"There's nothing Kafkaesque. Formalities, just formalities!" Ugo Tognazzi's police inspector shouts in the opening scenes of Marco Ferreri's The Audience. It sets the ironic tone for Ferreri's riff on Franz Kafka's The Castle, featuring Italian rock star Enzo Jannacci as Amedo, a young naif whose stubborn desire to get a private audience with the pope sends him ping-ponging across the Vatican through a mess of religious and state bureaucracy.
The only human response to the madness of bureaucracy is often more madness, and Amedo's efforts grow ever more quixotic as he's resigned to yelling at the pope from amidst the crowd of worshippers. When he falls in with Claudia Cardinale's wise prostitute, the film can't help but send up his masculine posturing. For all his claims towards piety, it takes mere seconds for him to suggest throwing the pope off a cliff if it leads Cardinale into bed with him.
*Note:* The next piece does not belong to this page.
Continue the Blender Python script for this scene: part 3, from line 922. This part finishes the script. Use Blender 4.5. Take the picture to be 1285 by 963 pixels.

Filled with the sort of bumptious men that are Ferreri's stock and trade, the film openly skewers both the papal order and the government which surrounds it. Blundering incompetents like Victorio Gassman's foot-obsessed general ("those beautiful plebeian thighs!") are good for little more than lectures on colonialism, while the film's sole cardinal is abusively fickle and can only be placated by a tin of lemon drops. These Bunuelian absurdities are only heightened by the garish Renaissance-era garb of the vatican guards, which lends the film a touch of readymade surrealism. This farce of piousness reaches its zenith during a trip to a monastery full of political dissidents. When the asceticism of the church leaders clashes with the hunger strikes of the communists, both sides are left arguing over the same thing.